Das von den meisten Papierkünstlern verpönte, „unedle“ Zeitungspapier findet bei Birgit Särmö-Woll gerade durch die mindere Qualität seine Bestimmung: Das Material mit kurzem Verfallsdatum macht sie zum Sinnbild der Vergänglichkeit, das aus einer Vanitas-Allegorie stammen könnte.

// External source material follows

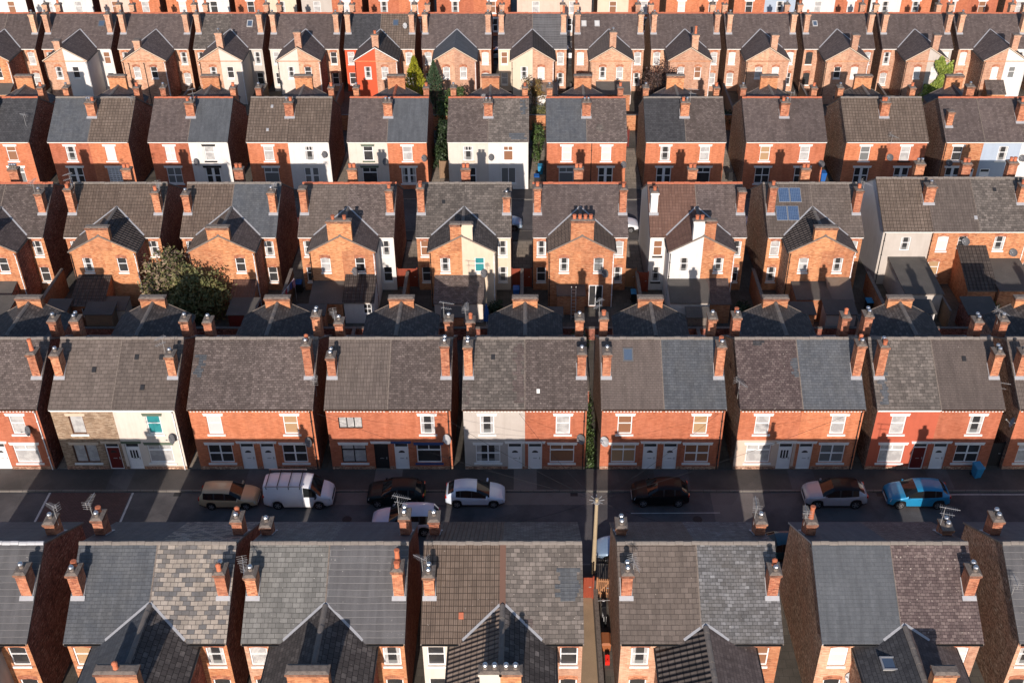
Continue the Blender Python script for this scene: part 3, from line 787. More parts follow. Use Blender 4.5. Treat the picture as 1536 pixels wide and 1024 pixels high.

Transparentpapier – Zeitungspapier; ein Holzrahmen um eine „Schraffur“ aus Birkenzweigen; ein Ei in einer aus Papierschnur gestrickten Masche; Zaunlatten mit Verbindungstücken aus Zeitungspapier; Birkenzweige, wie eine Strohpuppe mit Zeitungspapier umhüllt ... Wie in einem Zwiegespräch beginnen die unbetitelten Dinge dennoch ganze Geschichten zu erzählen. Aus Assoziationen leihen die Papier- und Holzstücke sich ihre vorübergehenden Identitäten, unverbindlich, für die Zeit eines Gedankens, der an einen anderen Gedanken anknüpft. Keine der Geschichten ist zu Ende erzählt. Ein anderer Gedanke, eine andere Erfahrung, die Du einbringst, ändert die Erzählung. In Finnland kommt es vor, erzählte einmal die Künstlerin, dass das Kind nach der Geburt einen „vorläufigen“ Namen bekommt, der vielleicht später behalten oder durch anderen ersetzt wird.

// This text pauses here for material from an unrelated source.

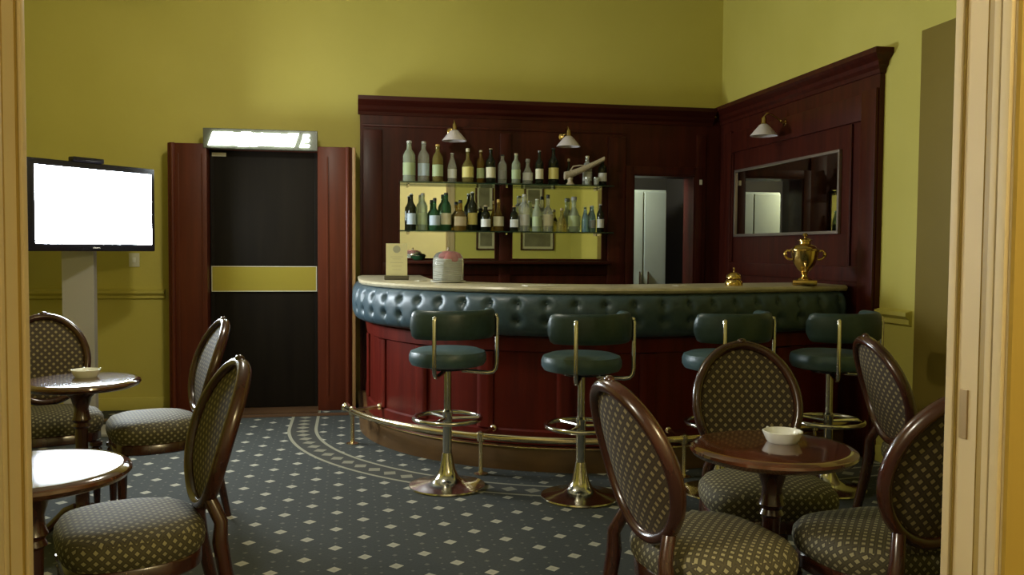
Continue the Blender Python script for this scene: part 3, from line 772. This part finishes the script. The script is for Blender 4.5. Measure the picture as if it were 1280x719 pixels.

Am Ende bleibt von diesen Erzählungen die Erinnerung an etwas Wesentliches und doch Flüchtiges, was aus Papier und Holz bestanden hat. Um diese Geschichten nochmals zu hören, musst Du sie erneut erzählen.

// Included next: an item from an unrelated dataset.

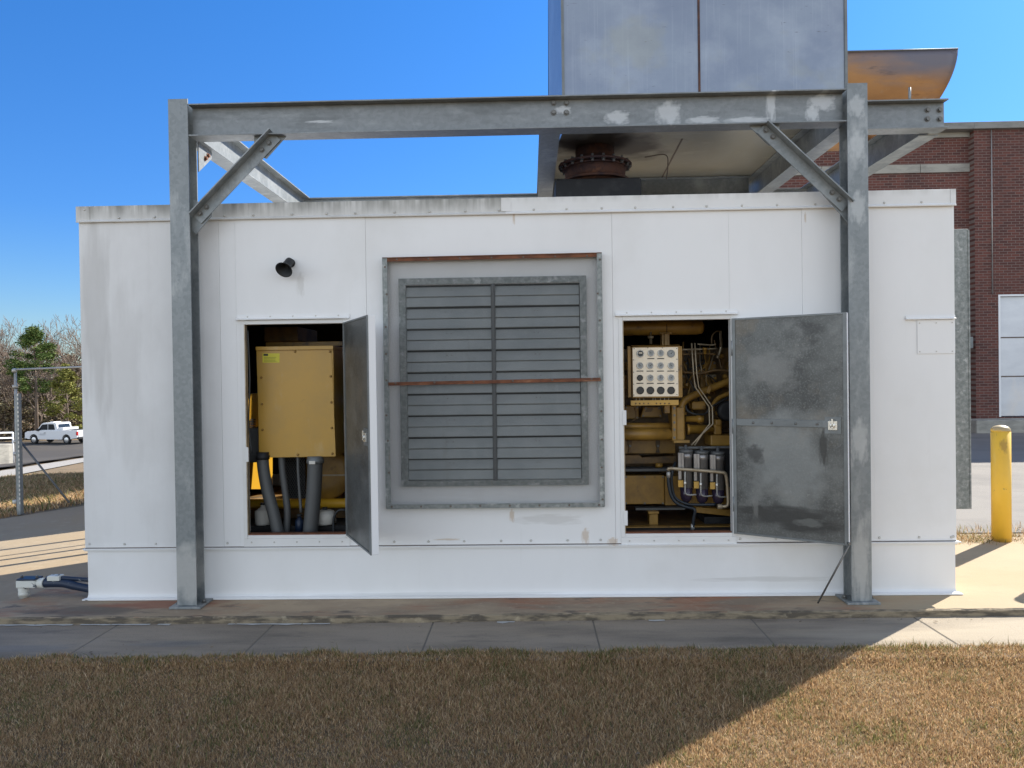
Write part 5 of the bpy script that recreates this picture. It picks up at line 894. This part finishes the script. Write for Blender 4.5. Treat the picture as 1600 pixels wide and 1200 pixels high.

In diesem Sinne sind die „Fundstücke“ von Birgit Särmö-Woll ein Beispiel für die verloren geglaubte Interesselosigkeit der Kunst. Du kannst die Gegenstände dieser Kunst auf deine Weise entdecken und empfinden – aber behalten, besitzen, sie für dich nützlich machen, das kannst Du nicht. In der Kunst gibt es keine Symmetrie eines Kaufvertrages oder eines Input – Outputs Systems. Denn die Kunst-Erfahrung ist nicht symmetrisch, es entsteht dabei immer ein Rest, wie die Tristesse nach dem Moment des Glücks.

W. Sztaba, März 2009

Birgit Särmö-Woll
geb. 1949 in Finnland
Designerin. Studium an der HFG in Pforzheim und Offenbach.
Lebt und arbeitet in Deutschland und Finnland.